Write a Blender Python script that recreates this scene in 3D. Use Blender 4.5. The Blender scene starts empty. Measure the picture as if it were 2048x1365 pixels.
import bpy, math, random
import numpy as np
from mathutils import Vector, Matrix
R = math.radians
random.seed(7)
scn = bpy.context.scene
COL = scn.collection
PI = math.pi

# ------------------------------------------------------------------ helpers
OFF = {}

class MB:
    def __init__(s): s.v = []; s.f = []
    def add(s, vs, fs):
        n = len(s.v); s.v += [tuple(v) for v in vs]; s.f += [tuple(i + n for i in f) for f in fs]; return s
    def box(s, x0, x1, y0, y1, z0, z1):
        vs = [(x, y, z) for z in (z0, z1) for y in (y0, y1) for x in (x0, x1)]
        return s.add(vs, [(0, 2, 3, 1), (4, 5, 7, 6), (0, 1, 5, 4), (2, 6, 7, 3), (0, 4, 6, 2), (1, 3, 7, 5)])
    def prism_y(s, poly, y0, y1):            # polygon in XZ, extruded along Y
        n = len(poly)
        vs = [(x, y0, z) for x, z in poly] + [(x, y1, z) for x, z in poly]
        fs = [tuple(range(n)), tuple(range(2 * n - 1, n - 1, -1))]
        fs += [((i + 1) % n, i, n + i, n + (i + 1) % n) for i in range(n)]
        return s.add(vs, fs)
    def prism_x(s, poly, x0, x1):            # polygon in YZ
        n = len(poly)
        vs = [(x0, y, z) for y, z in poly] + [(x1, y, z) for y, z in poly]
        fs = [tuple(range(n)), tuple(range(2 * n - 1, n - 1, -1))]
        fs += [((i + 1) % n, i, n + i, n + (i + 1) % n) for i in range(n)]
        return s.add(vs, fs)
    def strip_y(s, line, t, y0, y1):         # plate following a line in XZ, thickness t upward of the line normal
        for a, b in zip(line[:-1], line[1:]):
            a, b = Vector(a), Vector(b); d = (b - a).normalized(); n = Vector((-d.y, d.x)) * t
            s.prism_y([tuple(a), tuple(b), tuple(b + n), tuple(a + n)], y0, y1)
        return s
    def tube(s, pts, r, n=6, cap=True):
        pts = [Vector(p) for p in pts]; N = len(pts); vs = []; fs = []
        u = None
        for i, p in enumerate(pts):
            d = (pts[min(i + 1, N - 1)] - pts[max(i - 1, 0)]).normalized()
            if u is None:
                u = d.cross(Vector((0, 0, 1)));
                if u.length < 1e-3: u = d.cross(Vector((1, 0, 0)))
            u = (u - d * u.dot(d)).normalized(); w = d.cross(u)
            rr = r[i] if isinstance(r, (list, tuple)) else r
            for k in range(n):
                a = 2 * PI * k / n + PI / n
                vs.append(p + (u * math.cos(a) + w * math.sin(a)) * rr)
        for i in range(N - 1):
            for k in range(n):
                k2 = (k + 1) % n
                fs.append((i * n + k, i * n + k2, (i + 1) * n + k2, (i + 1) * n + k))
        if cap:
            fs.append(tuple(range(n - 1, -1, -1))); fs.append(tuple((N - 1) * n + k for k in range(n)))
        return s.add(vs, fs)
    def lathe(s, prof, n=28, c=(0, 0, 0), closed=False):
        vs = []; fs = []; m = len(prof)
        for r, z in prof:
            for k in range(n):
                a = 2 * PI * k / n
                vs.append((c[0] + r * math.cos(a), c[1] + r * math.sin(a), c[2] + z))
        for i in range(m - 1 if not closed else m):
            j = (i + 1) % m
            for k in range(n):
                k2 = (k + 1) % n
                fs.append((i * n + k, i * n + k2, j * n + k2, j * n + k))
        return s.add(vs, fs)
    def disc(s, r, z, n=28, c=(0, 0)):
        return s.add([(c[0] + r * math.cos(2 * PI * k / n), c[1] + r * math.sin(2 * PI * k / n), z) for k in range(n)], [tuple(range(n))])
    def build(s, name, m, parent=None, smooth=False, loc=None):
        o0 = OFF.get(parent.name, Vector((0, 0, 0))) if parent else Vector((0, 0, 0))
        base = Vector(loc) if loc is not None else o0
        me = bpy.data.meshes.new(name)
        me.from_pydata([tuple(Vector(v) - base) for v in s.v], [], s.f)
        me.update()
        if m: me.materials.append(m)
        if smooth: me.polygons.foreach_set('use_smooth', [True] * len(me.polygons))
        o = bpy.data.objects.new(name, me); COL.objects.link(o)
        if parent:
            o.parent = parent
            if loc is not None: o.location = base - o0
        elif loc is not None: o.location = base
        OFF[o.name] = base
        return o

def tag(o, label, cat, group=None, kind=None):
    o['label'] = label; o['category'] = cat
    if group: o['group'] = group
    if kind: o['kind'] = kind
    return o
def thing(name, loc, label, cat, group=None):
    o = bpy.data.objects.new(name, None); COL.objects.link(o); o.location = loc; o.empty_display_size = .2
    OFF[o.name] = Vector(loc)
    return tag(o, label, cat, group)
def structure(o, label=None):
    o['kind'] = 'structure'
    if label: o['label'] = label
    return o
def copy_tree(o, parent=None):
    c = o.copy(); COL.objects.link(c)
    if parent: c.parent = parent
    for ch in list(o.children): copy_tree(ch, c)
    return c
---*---
_Stated task_
Please repeat the material above, word for word and in full.

_Response for this exercise_
Write a Blender Python script that recreates this scene in 3D. Use Blender 4.5. The Blender scene starts empty. Measure the picture as if it were 2048x1365 pixels.
import bpy, math, random
import numpy as np
from mathutils import Vector, Matrix
R = math.radians
random.seed(7)
scn = bpy.context.scene
COL = scn.collection
PI = math.pi

# ------------------------------------------------------------------ helpers
OFF = {}

class MB:
    def __init__(s): s.v = []; s.f = []
    def add(s, vs, fs):
        n = len(s.v); s.v += [tuple(v) for v in vs]; s.f += [tuple(i + n for i in f) for f in fs]; return s
    def box(s, x0, x1, y0, y1, z0, z1):
        vs = [(x, y, z) for z in (z0, z1) for y in (y0, y1) for x in (x0, x1)]
        return s.add(vs, [(0, 2, 3, 1), (4, 5, 7, 6), (0, 1, 5, 4), (2, 6, 7, 3), (0, 4, 6, 2), (1, 3, 7, 5)])
    def prism_y(s, poly, y0, y1):            # polygon in XZ, extruded along Y
        n = len(poly)
        vs = [(x, y0, z) for x, z in poly] + [(x, y1, z) for x, z in poly]
        fs = [tuple(range(n)), tuple(range(2 * n - 1, n - 1, -1))]
        fs += [((i + 1) % n, i, n + i, n + (i + 1) % n) for i in range(n)]
        return s.add(vs, fs)
    def prism_x(s, poly, x0, x1):            # polygon in YZ
        n = len(poly)
        vs = [(x0, y, z) for y, z in poly] + [(x1, y, z) for y, z in poly]
        fs = [tuple(range(n)), tuple(range(2 * n - 1, n - 1, -1))]
        fs += [((i + 1) % n, i, n + i, n + (i + 1) % n) for i in range(n)]
        return s.add(vs, fs)
    def strip_y(s, line, t, y0, y1):         # plate following a line in XZ, thickness t upward of the line normal
        for a, b in zip(line[:-1], line[1:]):
            a, b = Vector(a), Vector(b); d = (b - a).normalized(); n = Vector((-d.y, d.x)) * t
            s.prism_y([tuple(a), tuple(b), tuple(b + n), tuple(a + n)], y0, y1)
        return s
    def tube(s, pts, r, n=6, cap=True):
        pts = [Vector(p) for p in pts]; N = len(pts); vs = []; fs = []
        u = None
        for i, p in enumerate(pts):
            d = (pts[min(i + 1, N - 1)] - pts[max(i - 1, 0)]).normalized()
            if u is None:
                u = d.cross(Vector((0, 0, 1)));
                if u.length < 1e-3: u = d.cross(Vector((1, 0, 0)))
            u = (u - d * u.dot(d)).normalized(); w = d.cross(u)
            rr = r[i] if isinstance(r, (list, tuple)) else r
            for k in range(n):
                a = 2 * PI * k / n + PI / n
                vs.append(p + (u * math.cos(a) + w * math.sin(a)) * rr)
        for i in range(N - 1):
            for k in range(n):
                k2 = (k + 1) % n
                fs.append((i * n + k, i * n + k2, (i + 1) * n + k2, (i + 1) * n + k))
        if cap:
            fs.append(tuple(range(n - 1, -1, -1))); fs.append(tuple((N - 1) * n + k for k in range(n)))
        return s.add(vs, fs)
    def lathe(s, prof, n=28, c=(0, 0, 0), closed=False):
        vs = []; fs = []; m = len(prof)
        for r, z in prof:
            for k in range(n):
                a = 2 * PI * k / n
                vs.append((c[0] + r * math.cos(a), c[1] + r * math.sin(a), c[2] + z))
        for i in range(m - 1 if not closed else m):
            j = (i + 1) % m
            for k in range(n):
                k2 = (k + 1) % n
                fs.append((i * n + k, i * n + k2, j * n + k2, j * n + k))
        return s.add(vs, fs)
    def disc(s, r, z, n=28, c=(0, 0)):
        return s.add([(c[0] + r * math.cos(2 * PI * k / n), c[1] + r * math.sin(2 * PI * k / n), z) for k in range(n)], [tuple(range(n))])
    def build(s, name, m, parent=None, smooth=False, loc=None):
        o0 = OFF.get(parent.name, Vector((0, 0, 0))) if parent else Vector((0, 0, 0))
        base = Vector(loc) if loc is not None else o0
        me = bpy.data.meshes.new(name)
        me.from_pydata([tuple(Vector(v) - base) for v in s.v], [], s.f)
        me.update()
        if m: me.materials.append(m)
        if smooth: me.polygons.foreach_set('use_smooth', [True] * len(me.polygons))
        o = bpy.data.objects.new(name, me); COL.objects.link(o)
        if parent:
            o.parent = parent
            if loc is not None: o.location = base - o0
        elif loc is not None: o.location = base
        OFF[o.name] = base
        return o

def tag(o, label, cat, group=None, kind=None):
    o['label'] = label; o['category'] = cat
    if group: o['group'] = group
    if kind: o['kind'] = kind
    return o
def thing(name, loc, label, cat, group=None):
    o = bpy.data.objects.new(name, None); COL.objects.link(o); o.location = loc; o.empty_display_size = .2
    OFF[o.name] = Vector(loc)
    return tag(o, label, cat, group)
def structure(o, label=None):
    o['kind'] = 'structure'
    if label: o['label'] = label
    return o
def copy_tree(o, parent=None):
    c = o.copy(); COL.objects.link(c)
    if parent: c.parent = parent
    for ch in list(o.children): copy_tree(ch, c)
    return c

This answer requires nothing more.